Royal Mail must deliver modern service
As Royal Mail faces continuing industrial unrest in a dispute with postmen and women over pay and modernization, Huw Roberts, Director of Welsh Affairs, Royal Mail Group, gives an insight into the imperative for change in Britain’s postal services
The simple fact is that Royal Mail has to modernize. We are not immune from change – we are all sending fewer letters, the alternative electronic communication channels are growing and our competitors are taking a larger share of a smaller postbag. Strike action means our rivals, like Dutch-owned TNT and German Deutsche Post, will seize even more of the profitable business post market.
For the first time in years, we have been provided with an opportunity to invest in new technology and new equipment to transform our operations with a GBP 1.2bn loan, on commercial terms from the Government that will give us the means to compete successfully. This is taxpayers’ money and we urgently need to press on with using this loan wisely.
We can’t go on running a business based on sorting millions of items by hand every day, when newer companies are now using modern technology to do it faster and more cheaply. And none of our competitors has shown any interest in carrying ordinary post or delivering to the 1.56 million addresses in Wales or the 27 million letterboxes in the UK.
We are proud of the fact that more First Class letters arrive the next day than ever before. In the SA postcode area covering Swansea and West Wales, for example, we recently reported that 94.9 pct of First Class mail arrived the next day during 2006/2007– the best consistent quality of service results in years.
We are very sorry for the disruption to our customers’ mail services caused by the recent strike action and we are doing all we can to mitigate the impact with management volunteers collecting mail from Post Office branches and delivering as much Special Delivery and business mail as possible.
The reality is we are no longer a monopoly and rivals this year will be handling one letter in every five posted. They are winning an increasing share of the mail market – not because they work harder than our people – but because technology has made them more efficient.
The postal market is also declining – by 2.5 pct a year – in the face of competition from email and broadband development.
The simple fact is that rivals pay their people 25 pct less than Royal Mail and they are 40 pct more efficient than Royal Mail, because they have already modernized – so their costs and prices are lower.
The pay offer we have on the table for our postmen and women includes a 2.5 pct increase in basic pensionable pay, plus an GBP 800 cash dividend if performance targets are hit this year, plus a 50-50 share in any savings at local delivery offices. Although basic pay for postmen and women is GBP 323 a week, the average full-time postman and woman earns GBP 440 – above the national average, with the inclusion of pay supplements and overtime.

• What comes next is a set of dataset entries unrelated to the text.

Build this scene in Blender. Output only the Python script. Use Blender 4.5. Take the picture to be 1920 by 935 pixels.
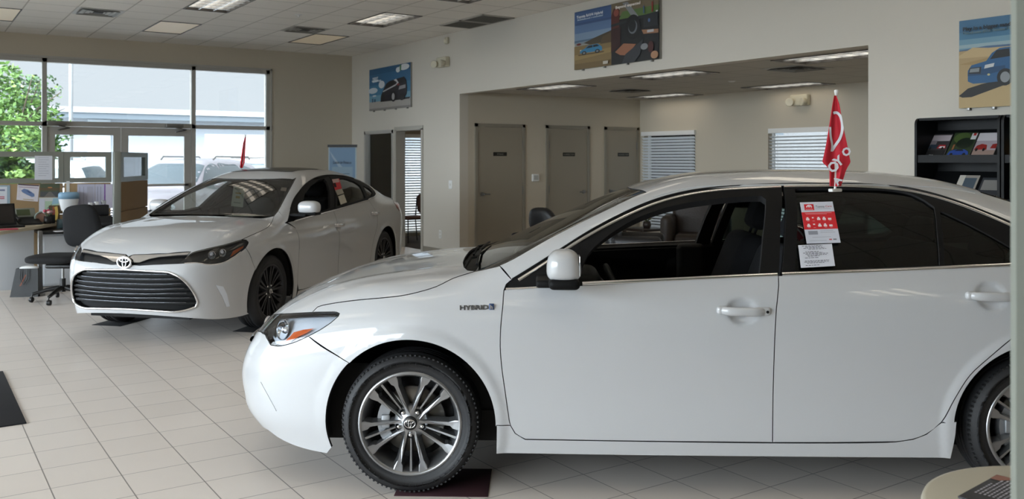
import bpy, bmesh, math, random
import numpy as np
from mathutils import Vector, Matrix
from mathutils.geometry import delaunay_2d_cdt
random.seed(7)
for o in list(bpy.data.objects): bpy.data.objects.remove(o)
SC = bpy.context.scene
COL = SC.collection
PI = math.pi
# ------------------------------------------------------------------ camera
FPX, HOR, CAMH, YAW = 1680.0, 300.0, 1.50, math.radians(34.07)
SY, CY = math.sin(YAW), math.cos(YAW)
cd = bpy.data.cameras.new('camera'); cam = bpy.data.objects.new('camera', cd); COL.objects.link(cam)
cd.sensor_width = 36; cd.lens = 36*FPX/1920; cd.shift_y = -(467.5-HOR)/1920
cd.clip_start = .05; cd.clip_end = 400
cd.dof.use_dof = True; cd.dof.focus_distance = 4.1; cd.dof.aperture_fstop = 6.3
cam.location = (0, 0, CAMH); cam.rotation_euler = (PI/2, 0, -YAW)
SC.camera = cam
SC.view_settings.view_transform = 'Standard'; SC.view_settings.look = 'None'
SC.view_settings.gamma = 1; SC.view_settings.use_curve_mapping = False
SC.view_settings.exposure = 0.22
try:
    SC.cycles.use_denoising = True
    SC.cycles.max_bounces = 10; SC.cycles.diffuse_bounces = 5; SC.cycles.glossy_bounces = 4
    SC.cycles.transparent_max_bounces = 24; SC.cycles.transmission_bounces = 8
    SC.cycles.caustics_reflective = False; SC.cycles.caustics_refractive = False
    SC.cycles.sample_clamp_indirect = 6
except Exception: pass
# ------------------------------------------------------------------ world: bright overcast sky, brightest behind the camera
w = bpy.data.worlds.new('sky'); SC.world = w; w.use_nodes = True
nt = w.node_tree; nt.nodes.clear()
wo = nt.nodes.new('ShaderNodeOutputWorld'); bg = nt.nodes.new('ShaderNodeBackground')
tc = nt.nodes.new('ShaderNodeTexCoord'); dp = nt.nodes.new('ShaderNodeVectorMath'); dp.operation = 'DOT_PRODUCT'
dp.inputs[1].default_value = (-.90, -.42, .1)
mr = nt.nodes.new('ShaderNodeMapRange'); mr.interpolation_type = 'SMOOTHSTEP'
SKY_FAR, SKY_NEAR = .86, 14.
mr.inputs['From Min'].default_value = -.2; mr.inputs['From Max'].default_value = .85
mr.inputs['To Min'].default_value = SKY_FAR; mr.inputs['To Max'].default_value = SKY_NEAR
nt.links.new(tc.outputs['Generated'], dp.inputs[0]); nt.links.new(dp.outputs['Value'], mr.inputs['Value'])
nt.links.new(mr.outputs['Result'], bg.inputs['Strength']); bg.inputs['Color'].default_value = (.845, .92, 1.0, 1)
nt.links.new(bg.outputs[0], wo.inputs[0])
LAMP = 1.5          # troffer glow
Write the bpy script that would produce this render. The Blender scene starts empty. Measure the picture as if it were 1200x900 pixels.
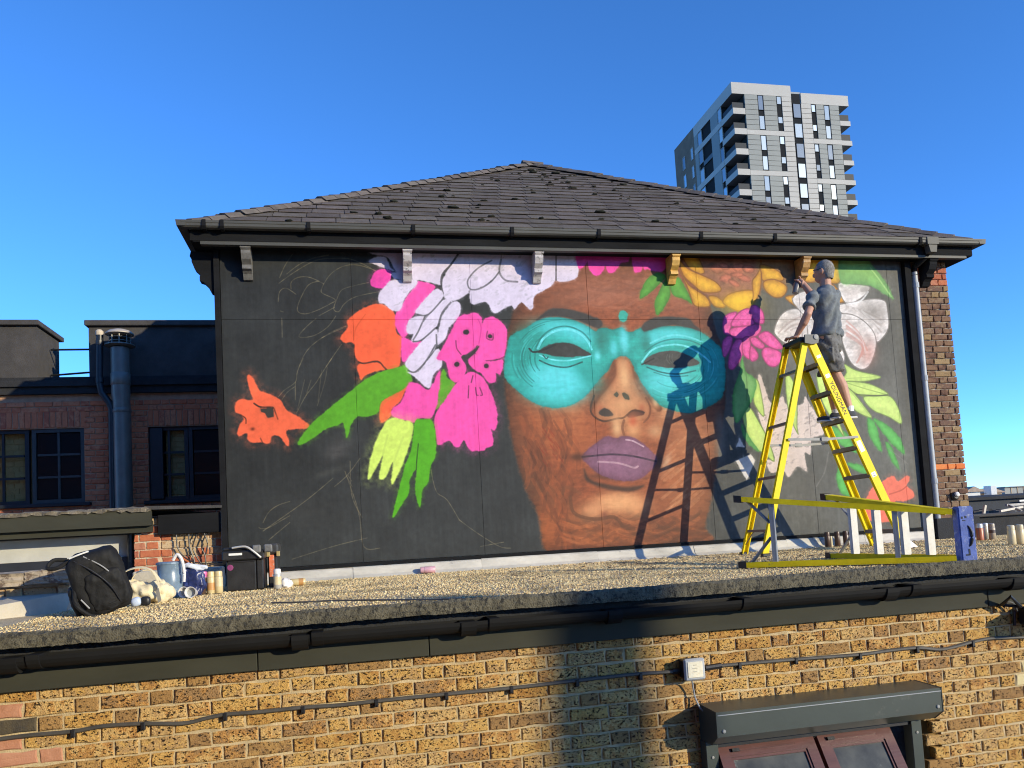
import bpy, bmesh, math, random
import numpy as np
from mathutils import Vector, Matrix

random.seed(7)
rng = np.random.default_rng(7)
S = bpy.context.scene
C = S.collection
D = bpy.data

# ------------------------------------------------------------------ camera
# metres; the camera stands at the origin, X runs along the mural wall, Y away from the camera, Z up
PITCH, ROLL, YAW = 0.07129200102855333, -0.05689058937543188, 0.20707925534270946
FPX, CYP = 920.0, 558.1319150879863          # focal length and horizon row of the 1200x900 photograph
def cam_axes():
    cy, sy = math.cos(YAW), math.sin(YAW)
    fw = np.array([sy*math.cos(PITCH), cy*math.cos(PITCH), math.sin(PITCH)])
    rt = np.array([cy, -sy, 0.0]); up = np.cross(rt, fw)
    r2 = math.cos(ROLL)*rt + math.sin(ROLL)*up
    u2 = -math.sin(ROLL)*rt + math.cos(ROLL)*up
    return np.array([r2, u2, fw])
AX = cam_axes()
cam = D.cameras.new('camera'); camo = D.objects.new('camera', cam); C.objects.link(camo)
cam.sensor_fit = 'HORIZONTAL'; cam.sensor_width = 36.0
cam.lens = FPX/1200*36.0
cam.shift_y = (CYP-450)/1200
cam.clip_start = 0.05; cam.clip_end = 5000
m = Matrix.Identity(4)
for i in range(3):
    m[i][0], m[i][1], m[i][2] = AX[0][i], AX[1][i], -AX[2][i]
camo.matrix_world = m
S.camera = camo

# ------------------------------------------------------------------ sky, sun, exposure
SUN_TO = Vector((0.95, -1.0, 0.345)).normalized()      # towards the sun
EL = math.asin(SUN_TO.z); AZ = math.atan2(SUN_TO.x, SUN_TO.y)
world = D.worlds.new('World'); S.world = world; world.use_nodes = True
wn = world.node_tree.nodes; wl = world.node_tree.links
bg = wn['Background']
sky = wn.new('ShaderNodeTexSky'); sky.sky_type = 'NISHITA'; sky.sun_disc = False
sky.sun_elevation = EL; sky.sun_rotation = AZ
sky.air_density = 0.5; sky.dust_density = 0.0; sky.ozone_density = 5.0; sky.altitude = 0
hs = wn.new('ShaderNodeHueSaturation'); hs.inputs['Saturation'].default_value = 1.07
hs.inputs['Hue'].default_value = 0.5; hs.inputs['Value'].default_value = 2.85
wl.new(sky.outputs[0], hs.inputs['Color']); wl.new(hs.outputs[0], bg.inputs['Color'])
bg.inputs['Strength'].default_value = 0.15
sun = D.lights.new('sun', 'SUN'); suno = D.objects.new('sun', sun); C.objects.link(suno)
sun.energy = 5.0; sun.angle = math.radians(0.5); sun.color = (1.0, 0.87, 0.60)
suno.rotation_euler = SUN_TO.to_track_quat('Z', 'Y').to_euler()
S.view_settings.view_transform = 'Standard'; S.view_settings.look = 'None'
S.view_settings.exposure = 0.0; S.view_settings.gamma = 1.0; S.view_settings.use_curve_mapping = False
S.cycles.max_bounces = 6; S.cycles.filter_width = 1.1; S.cycles.use_denoising = True

# ------------------------------------------------------------------ measuring helpers
def ray(px, py):
    return AX.T @ np.array([(px-600)/FPX, -(py-CYP)/FPX, 1.0])
def atY(px, py, Y): d = ray(px, py); return Vector(d*Y/d[1])
def atZ(px, py, Z): d = ray(px, py); return Vector(d*Z/d[2])
def atX(px, py, X): d = ray(px, py); return Vector(d*X/d[0])
def proj(p):
    c = AX @ np.array(p, float); return 600+FPX*c[0]/c[2], CYP-FPX*c[1]/c[2], c[2]
def seen(p, mg=14):
    x, y, z = proj(p); return z > 0 and -mg < x < 1200+mg and -mg < y < 900+mg
YW = 8.1                                               # front face of the mural boards
def roofz(y): return -0.402 + (y-4.2)*0.0095           # gravel roof, nearly level

# ------------------------------------------------------------------ materials
def lin(c):
    c = [x/255 for x in c]
    return tuple(x/12.92 if x <= .04045 else ((x+.055)/1.055)**2.4 for x in c)
def mat(name, col, rough=.7, var=.2, scale=6., bump=.15, bscale=60., metal=0., rnd=0., spots=None, spot_at=.62,
        spot_scale=14., stretch=(1, 1, 1), spec=.5, col2=None, trans=0.):
    """col: linear base colour; var: slow mottling; rnd: spread between objects; spots: second colour in patches."""
    M = D.materials.new(name); M.use_nodes = True
    n = M.node_tree.nodes; l = M.node_tree.links; b = n['Principled BSDF']
    tc = n.new('ShaderNodeTexCoord'); oi = n.new('ShaderNodeObjectInfo')
    ml = n.new('ShaderNodeMath'); ml.operation = 'MULTIPLY'; ml.inputs[1].default_value = 41.7
    l.new(oi.outputs['Random'], ml.inputs[0])
    ad = n.new('ShaderNodeVectorMath'); ad.operation = 'ADD'
    l.new(tc.outputs['Object'], ad.inputs[0]); l.new(ml.outputs[0], ad.inputs[1])
    mp = n.new('ShaderNodeMapping'); mp.inputs['Scale'].default_value = stretch
    l.new(ad.outputs[0], mp.inputs['Vector']); V = mp.outputs[0]
    nz = n.new('ShaderNodeTexNoise'); nz.inputs['Scale'].default_value = scale; nz.inputs['Detail'].default_value = 6
    nz.inputs['Roughness'].default_value = .62
    l.new(V, nz.inputs['Vector'])
    cr = n.new('ShaderNodeValToRGB'); e = cr.color_ramp.elements
    lo = tuple(x*(1-var) for x in col); hi = col2 if col2 else tuple(min(1, x*(1+var)) for x in col)
    e[0].position = .3; e[1].position = .7; e[0].color = (*lo, 1); e[1].color = (*hi, 1)
    l.new(nz.outputs['Fac'], cr.inputs['Fac']); out = cr.outputs['Color']
    if spots:
        s = n.new('ShaderNodeTexNoise'); s.inputs['Scale'].default_value = spot_scale; s.inputs['Detail'].default_value = 8
        s.inputs['Roughness'].default_value = .7
        l.new(V, s.inputs['Vector'])
        sr = n.new('ShaderNodeValToRGB'); sr.color_ramp.elements[0].position = spot_at; sr.color_ramp.elements[1].position = spot_at+.07
        l.new(s.outputs['Fac'], sr.inputs['Fac'])
        mx = n.new('ShaderNodeMix'); mx.data_type = 'RGBA'
        l.new(sr.outputs['Color'], mx.inputs['Factor']); l.new(out, mx.inputs['A']); mx.inputs['B'].default_value = (*spots, 1)
        out = mx.outputs['Result']
    if rnd:
        hv = n.new('ShaderNodeHueSaturation')
        mr = n.new('ShaderNodeMapRange'); mr.inputs['To Min'].default_value = 1-rnd; mr.inputs['To Max'].default_value = 1+rnd
        l.new(oi.outputs['Random'], mr.inputs['Value']); l.new(mr.outputs[0], hv.inputs['Value'])
        m2 = n.new('ShaderNodeMath'); m2.operation = 'MULTIPLY'; m2.inputs[1].default_value = 7.31
        fr = n.new('ShaderNodeMath'); fr.operation = 'FRACT'
        l.new(oi.outputs['Random'], m2.inputs[0]); l.new(m2.outputs[0], fr.inputs[0])
        m3 = n.new('ShaderNodeMapRange'); m3.inputs['To Min'].default_value = .5-.025*min(1, rnd*3); m3.inputs['To Max'].default_value = .5+.02*min(1, rnd*3)
        l.new(fr.outputs[0], m3.inputs['Value']); l.new(m3.outputs[0], hv.inputs['Hue'])
        l.new(out, hv.inputs['Color']); out = hv.outputs['Color']
    l.new(out, b.inputs['Base Color'])
    b.inputs['Roughness'].default_value = rough; b.inputs['Metallic'].default_value = metal
    b.inputs['Specular IOR Level'].default_value = spec
    if trans:
        b.inputs['Transmission Weight'].default_value = trans
    if bump:
        bn = n.new('ShaderNodeTexNoise'); bn.inputs['Scale'].default_value = bscale; bn.inputs['Detail'].default_value = 5
        l.new(V, bn.inputs['Vector'])
        bp = n.new('ShaderNodeBump'); bp.inputs['Strength'].default_value = bump; bp.inputs['Distance'].default_value = .01
        l.new(bn.outputs['Fac'], bp.inputs['Height']); l.new(bp.outputs[0], b.inputs['Normal'])
    return M
def brick_mat(name, cols, pit=(.02, .015, .01), pit_at=.58, bump=.6, pscale=70., dirt=None):
    """Brick: colour by object from a palette, mottled, pitted with dark fire marks."""
    M = D.materials.new(name); M.use_nodes = True
    n = M.node_tree.nodes; l = M.node_tree.links; b = n['Principled BSDF']
    tc = n.new('ShaderNodeTexCoord'); oi = n.new('ShaderNodeObjectInfo')
    ml = n.new('ShaderNodeMath'); ml.operation = 'MULTIPLY'; ml.inputs[1].default_value = 53.3
    l.new(oi.outputs['Random'], ml.inputs[0])
    ad = n.new('ShaderNodeVectorMath'); ad.operation = 'ADD'
    l.new(tc.outputs['Object'], ad.inputs[0]); l.new(ml.outputs[0], ad.inputs[1]); V = ad.outputs[0]
    cr = n.new('ShaderNodeValToRGB'); cr.color_ramp.interpolation = 'LINEAR'
    nz = n.new('ShaderNodeTexNoise'); nz.inputs['Scale'].default_value = 16; nz.inputs['Detail'].default_value = 7; nz.inputs['Roughness'].default_value = .72
    l.new(V, nz.inputs['Vector'])
    mm = n.new('ShaderNodeMath'); mm.operation = 'MULTIPLY_ADD'; mm.inputs[1].default_value = 1.7; mm.inputs[2].default_value = -.85
    l.new(nz.outputs['Fac'], mm.inputs[0])
    sm = n.new('ShaderNodeMath'); sm.operation = 'ADD'; l.new(oi.outputs['Random'], sm.inputs[0]); l.new(mm.outputs[0], sm.inputs[1])
    k = len(cols); el = cr.color_ramp.elements
    while len(el) < k: el.new(.5)
    for i, c in enumerate(cols):
        el[i].position = i/(k-1); el[i].color = (*c, 1)
    l.new(sm.outputs[0], cr.inputs['Fac'])
    pn = n.new('ShaderNodeTexNoise'); pn.inputs['Scale'].default_value = pscale; pn.inputs['Detail'].default_value = 5; pn.inputs['Roughness'].default_value = .68
    pm = n.new('ShaderNodeMapping'); pm.inputs['Scale'].default_value = (.8, 1, 1.25); l.new(V, pm.inputs['Vector'])
    l.new(pm.outputs[0], pn.inputs['Vector'])
    pr = n.new('ShaderNodeValToRGB'); pr.color_ramp.elements[0].position = pit_at; pr.color_ramp.elements[1].position = pit_at+.06
    l.new(pn.outputs['Fac'], pr.inputs['Fac'])
    mx = n.new('ShaderNodeMix'); mx.data_type = 'RGBA'
    l.new(pr.outputs['Color'], mx.inputs['Factor']); l.new(cr.outputs['Color'], mx.inputs['A']); mx.inputs['B'].default_value = (*pit, 1)
    l.new(mx.outputs['Result'], b.inputs['Base Color'])
    b.inputs['Roughness'].default_value = .9; b.inputs['Specular IOR Level'].default_value = .25
    fn = n.new('ShaderNodeTexNoise'); fn.inputs['Scale'].default_value = 160; fn.inputs['Detail'].default_value = 4; l.new(V, fn.inputs['Vector'])
    sb = n.new('ShaderNodeMath'); sb.operation = 'MULTIPLY_ADD'; sb.inputs[1].default_value = -1.6
    l.new(pr.outputs['Color'], sb.inputs[0]); l.new(fn.outputs['Fac'], sb.inputs[2])
    bp = n.new('ShaderNodeBump'); bp.inputs['Strength'].default_value = bump; bp.inputs['Distance'].default_value = .006
    l.new(sb.outputs[0], bp.inputs['Height']); l.new(bp.outputs[0], b.inputs['Normal'])
    return M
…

The Government loan is offering us a challenging, but achievable, way forward to enable our businesses to modernize. And, as many of our customers already acknowledge, Royal Mail has good quality, reliable products.
Our ability to offer a service to everyone, everywhere, six days a week, is dependent on success in winning contracts worth many millions of pounds from large mailers. The average household now spends just 50p a week on postage and unless Royal Mail succeeds in competing for business mail from large customers, we will not be able to generate the profits that are needed to fund the one-price-goes-anywhere universal service for stamped mail to the UK’s 27 million addresses.
Royal Mail, and its people, has the prospect of a great future. We are now, uniquely in our history, in a position to invest Government funding that will allow us to take on – and beat – the competition, to protect as many jobs as possible and to continue to give our people better pay and a final salary pension scheme, as well as ensuring that those who leave the business are able to do so on generous voluntary redundancy terms.
This is not a race to the bottom as the union claims – it is a race to invest and secure our business for the future.
This business has a fantastic heritage and plays a vital role in our society. But society is changing, which means we need to change too. This is the only way we can continue to play our vital role in the UK and to help the nation thrive and grow.